Beneath this task is a listing; retype all of it exactly.

+++ Collected material

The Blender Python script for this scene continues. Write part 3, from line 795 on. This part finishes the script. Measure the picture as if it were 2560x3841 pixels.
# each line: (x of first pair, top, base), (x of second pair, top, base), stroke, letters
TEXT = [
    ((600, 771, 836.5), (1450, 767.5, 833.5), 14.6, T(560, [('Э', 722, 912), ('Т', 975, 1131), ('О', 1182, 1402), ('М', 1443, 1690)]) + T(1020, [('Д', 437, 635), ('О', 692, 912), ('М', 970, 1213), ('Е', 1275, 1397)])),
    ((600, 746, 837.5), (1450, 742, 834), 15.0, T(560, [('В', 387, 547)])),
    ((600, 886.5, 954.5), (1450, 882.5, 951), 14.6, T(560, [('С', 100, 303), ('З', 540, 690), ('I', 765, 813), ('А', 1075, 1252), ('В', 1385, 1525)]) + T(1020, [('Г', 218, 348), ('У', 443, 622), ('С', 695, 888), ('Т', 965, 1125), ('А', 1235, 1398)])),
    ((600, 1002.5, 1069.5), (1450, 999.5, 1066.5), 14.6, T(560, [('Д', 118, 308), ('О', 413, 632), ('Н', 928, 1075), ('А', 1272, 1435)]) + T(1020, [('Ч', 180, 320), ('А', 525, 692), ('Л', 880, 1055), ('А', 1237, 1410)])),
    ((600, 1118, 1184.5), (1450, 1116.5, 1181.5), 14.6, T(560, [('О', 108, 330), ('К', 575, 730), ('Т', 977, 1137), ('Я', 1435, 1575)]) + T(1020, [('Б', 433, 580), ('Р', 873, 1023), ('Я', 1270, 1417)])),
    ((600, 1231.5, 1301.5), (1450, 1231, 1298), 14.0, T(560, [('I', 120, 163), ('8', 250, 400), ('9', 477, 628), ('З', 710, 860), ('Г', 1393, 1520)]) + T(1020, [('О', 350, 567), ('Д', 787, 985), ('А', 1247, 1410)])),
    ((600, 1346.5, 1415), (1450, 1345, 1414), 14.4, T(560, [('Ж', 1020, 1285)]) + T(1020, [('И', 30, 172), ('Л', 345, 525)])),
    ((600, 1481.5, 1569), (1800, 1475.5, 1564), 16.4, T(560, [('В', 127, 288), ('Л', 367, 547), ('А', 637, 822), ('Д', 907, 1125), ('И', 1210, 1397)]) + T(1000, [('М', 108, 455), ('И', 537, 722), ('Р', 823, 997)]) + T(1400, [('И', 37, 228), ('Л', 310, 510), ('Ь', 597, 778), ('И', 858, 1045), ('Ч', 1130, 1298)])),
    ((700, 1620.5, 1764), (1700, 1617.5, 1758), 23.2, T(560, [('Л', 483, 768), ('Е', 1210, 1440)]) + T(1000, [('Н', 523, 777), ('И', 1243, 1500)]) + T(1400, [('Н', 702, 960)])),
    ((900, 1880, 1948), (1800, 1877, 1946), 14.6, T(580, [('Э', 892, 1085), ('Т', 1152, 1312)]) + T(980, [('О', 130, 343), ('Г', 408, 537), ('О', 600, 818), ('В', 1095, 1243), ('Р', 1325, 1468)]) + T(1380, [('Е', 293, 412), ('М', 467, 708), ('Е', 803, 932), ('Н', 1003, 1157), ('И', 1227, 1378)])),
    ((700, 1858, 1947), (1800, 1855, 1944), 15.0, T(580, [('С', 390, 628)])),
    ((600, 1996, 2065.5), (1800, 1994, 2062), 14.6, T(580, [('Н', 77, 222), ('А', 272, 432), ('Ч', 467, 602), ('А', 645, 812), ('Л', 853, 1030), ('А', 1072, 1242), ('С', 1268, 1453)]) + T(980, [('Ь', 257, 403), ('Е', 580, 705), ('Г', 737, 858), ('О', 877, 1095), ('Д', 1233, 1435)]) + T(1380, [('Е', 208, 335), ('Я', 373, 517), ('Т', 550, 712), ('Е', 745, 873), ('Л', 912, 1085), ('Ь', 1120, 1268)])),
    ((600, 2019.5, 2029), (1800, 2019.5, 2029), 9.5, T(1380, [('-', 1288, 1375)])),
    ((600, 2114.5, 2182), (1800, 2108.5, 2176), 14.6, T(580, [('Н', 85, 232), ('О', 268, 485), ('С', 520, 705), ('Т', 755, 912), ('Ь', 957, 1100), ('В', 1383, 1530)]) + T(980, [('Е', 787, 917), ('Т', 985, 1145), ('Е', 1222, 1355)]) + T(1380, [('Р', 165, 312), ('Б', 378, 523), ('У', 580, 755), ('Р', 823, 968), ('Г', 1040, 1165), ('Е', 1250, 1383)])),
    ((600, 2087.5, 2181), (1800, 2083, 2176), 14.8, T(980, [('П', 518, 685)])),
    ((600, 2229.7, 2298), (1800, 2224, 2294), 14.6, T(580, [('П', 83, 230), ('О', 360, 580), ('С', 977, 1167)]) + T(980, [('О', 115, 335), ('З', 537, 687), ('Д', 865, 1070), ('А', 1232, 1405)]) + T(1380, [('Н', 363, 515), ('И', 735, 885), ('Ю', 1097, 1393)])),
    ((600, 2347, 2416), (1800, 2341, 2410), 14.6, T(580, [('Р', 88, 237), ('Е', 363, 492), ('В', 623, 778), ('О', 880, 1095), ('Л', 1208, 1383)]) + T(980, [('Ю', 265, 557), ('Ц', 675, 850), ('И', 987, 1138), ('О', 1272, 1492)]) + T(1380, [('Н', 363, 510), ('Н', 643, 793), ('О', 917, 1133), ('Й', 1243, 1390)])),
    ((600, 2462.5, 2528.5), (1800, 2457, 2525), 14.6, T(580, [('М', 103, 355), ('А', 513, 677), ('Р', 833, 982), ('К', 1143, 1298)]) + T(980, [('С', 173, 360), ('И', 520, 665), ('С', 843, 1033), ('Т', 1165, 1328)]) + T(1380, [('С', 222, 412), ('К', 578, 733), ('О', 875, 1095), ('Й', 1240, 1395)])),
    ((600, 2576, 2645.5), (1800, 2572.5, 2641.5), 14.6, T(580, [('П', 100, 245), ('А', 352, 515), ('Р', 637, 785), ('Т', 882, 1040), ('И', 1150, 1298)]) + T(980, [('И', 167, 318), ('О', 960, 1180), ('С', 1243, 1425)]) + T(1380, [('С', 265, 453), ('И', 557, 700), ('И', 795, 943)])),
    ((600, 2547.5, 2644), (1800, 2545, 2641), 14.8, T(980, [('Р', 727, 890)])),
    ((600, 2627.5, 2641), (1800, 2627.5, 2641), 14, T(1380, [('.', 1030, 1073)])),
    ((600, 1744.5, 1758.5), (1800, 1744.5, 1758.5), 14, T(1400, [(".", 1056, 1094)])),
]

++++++

(Complete output):
The Blender Python script for this scene continues. Write part 3, from line 795 on. This part finishes the script. Measure the picture as if it were 2560x3841 pixels.
# each line: (x of first pair, top, base), (x of second pair, top, base), stroke, letters
TEXT = [
    ((600, 771, 836.5), (1450, 767.5, 833.5), 14.6, T(560, [('Э', 722, 912), ('Т', 975, 1131), ('О', 1182, 1402), ('М', 1443, 1690)]) + T(1020, [('Д', 437, 635), ('О', 692, 912), ('М', 970, 1213), ('Е', 1275, 1397)])),
    ((600, 746, 837.5), (1450, 742, 834), 15.0, T(560, [('В', 387, 547)])),
    ((600, 886.5, 954.5), (1450, 882.5, 951), 14.6, T(560, [('С', 100, 303), ('З', 540, 690), ('I', 765, 813), ('А', 1075, 1252), ('В', 1385, 1525)]) + T(1020, [('Г', 218, 348), ('У', 443, 622), ('С', 695, 888), ('Т', 965, 1125), ('А', 1235, 1398)])),
    ((600, 1002.5, 1069.5), (1450, 999.5, 1066.5), 14.6, T(560, [('Д', 118, 308), ('О', 413, 632), ('Н', 928, 1075), ('А', 1272, 1435)]) + T(1020, [('Ч', 180, 320), ('А', 525, 692), ('Л', 880, 1055), ('А', 1237, 1410)])),
    ((600, 1118, 1184.5), (1450, 1116.5, 1181.5), 14.6, T(560, [('О', 108, 330), ('К', 575, 730), ('Т', 977, 1137), ('Я', 1435, 1575)]) + T(1020, [('Б', 433, 580), ('Р', 873, 1023), ('Я', 1270, 1417)])),
    ((600, 1231.5, 1301.5), (1450, 1231, 1298), 14.0, T(560, [('I', 120, 163), ('8', 250, 400), ('9', 477, 628), ('З', 710, 860), ('Г', 1393, 1520)]) + T(1020, [('О', 350, 567), ('Д', 787, 985), ('А', 1247, 1410)])),
    ((600, 1346.5, 1415), (1450, 1345, 1414), 14.4, T(560, [('Ж', 1020, 1285)]) + T(1020, [('И', 30, 172), ('Л', 345, 525)])),
    ((600, 1481.5, 1569), (1800, 1475.5, 1564), 16.4, T(560, [('В', 127, 288), ('Л', 367, 547), ('А', 637, 822), ('Д', 907, 1125), ('И', 1210, 1397)]) + T(1000, [('М', 108, 455), ('И', 537, 722), ('Р', 823, 997)]) + T(1400, [('И', 37, 228), ('Л', 310, 510), ('Ь', 597, 778), ('И', 858, 1045), ('Ч', 1130, 1298)])),
    ((700, 1620.5, 1764), (1700, 1617.5, 1758), 23.2, T(560, [('Л', 483, 768), ('Е', 1210, 1440)]) + T(1000, [('Н', 523, 777), ('И', 1243, 1500)]) + T(1400, [('Н', 702, 960)])),
    ((900, 1880, 1948), (1800, 1877, 1946), 14.6, T(580, [('Э', 892, 1085), ('Т', 1152, 1312)]) + T(980, [('О', 130, 343), ('Г', 408, 537), ('О', 600, 818), ('В', 1095, 1243), ('Р', 1325, 1468)]) + T(1380, [('Е', 293, 412), ('М', 467, 708), ('Е', 803, 932), ('Н', 1003, 1157), ('И', 1227, 1378)])),
    ((700, 1858, 1947), (1800, 1855, 1944), 15.0, T(580, [('С', 390, 628)])),
    ((600, 1996, 2065.5), (1800, 1994, 2062), 14.6, T(580, [('Н', 77, 222), ('А', 272, 432), ('Ч', 467, 602), ('А', 645, 812), ('Л', 853, 1030), ('А', 1072, 1242), ('С', 1268, 1453)]) + T(980, [('Ь', 257, 403), ('Е', 580, 705), ('Г', 737, 858), ('О', 877, 1095), ('Д', 1233, 1435)]) + T(1380, [('Е', 208, 335), ('Я', 373, 517), ('Т', 550, 712), ('Е', 745, 873), ('Л', 912, 1085), ('Ь', 1120, 1268)])),
    ((600, 2019.5, 2029), (1800, 2019.5, 2029), 9.5, T(1380, [('-', 1288, 1375)])),
    ((600, 2114.5, 2182), (1800, 2108.5, 2176), 14.6, T(580, [('Н', 85, 232), ('О', 268, 485), ('С', 520, 705), ('Т', 755, 912), ('Ь', 957, 1100), ('В', 1383, 1530)]) + T(980, [('Е', 787, 917), ('Т', 985, 1145), ('Е', 1222, 1355)]) + T(1380, [('Р', 165, 312), ('Б', 378, 523), ('У', 580, 755), ('Р', 823, 968), ('Г', 1040, 1165), ('Е', 1250, 1383)])),
    ((600, 2087.5, 2181), (1800, 2083, 2176), 14.8, T(980, [('П', 518, 685)])),
    ((600, 2229.7, 2298), (1800, 2224, 2294), 14.6, T(580, [('П', 83, 230), ('О', 360, 580), ('С', 977, 1167)]) + T(980, [('О', 115, 335), ('З', 537, 687), ('Д', 865, 1070), ('А', 1232, 1405)]) + T(1380, [('Н', 363, 515), ('И', 735, 885), ('Ю', 1097, 1393)])),
    ((600, 2347, 2416), (1800, 2341, 2410), 14.6, T(580, [('Р', 88, 237), ('Е', 363, 492), ('В', 623, 778), ('О', 880, 1095), ('Л', 1208, 1383)]) + T(980, [('Ю', 265, 557), ('Ц', 675, 850), ('И', 987, 1138), ('О', 1272, 1492)]) + T(1380, [('Н', 363, 510), ('Н', 643, 793), ('О', 917, 1133), ('Й', 1243, 1390)])),
    ((600, 2462.5, 2528.5), (1800, 2457, 2525), 14.6, T(580, [('М', 103, 355), ('А', 513, 677), ('Р', 833, 982), ('К', 1143, 1298)]) + T(980, [('С', 173, 360), ('И', 520, 665), ('С', 843, 1033), ('Т', 1165, 1328)]) + T(1380, [('С', 222, 412), ('К', 578, 733), ('О', 875, 1095), ('Й', 1240, 1395)])),
    ((600, 2576, 2645.5), (1800, 2572.5, 2641.5), 14.6, T(580, [('П', 100, 245), ('А', 352, 515), ('Р', 637, 785), ('Т', 882, 1040), ('И', 1150, 1298)]) + T(980, [('И', 167, 318), ('О', 960, 1180), ('С', 1243, 1425)]) + T(1380, [('С', 265, 453), ('И', 557, 700), ('И', 795, 943)])),
    ((600, 2547.5, 2644), (1800, 2545, 2641), 14.8, T(980, [('Р', 727, 890)])),
    ((600, 2627.5, 2641), (1800, 2627.5, 2641), 14, T(1380, [('.', 1030, 1073)])),
    ((600, 1744.5, 1758.5), (1800, 1744.5, 1758.5), 14, T(1400, [(".", 1056, 1094)])),
]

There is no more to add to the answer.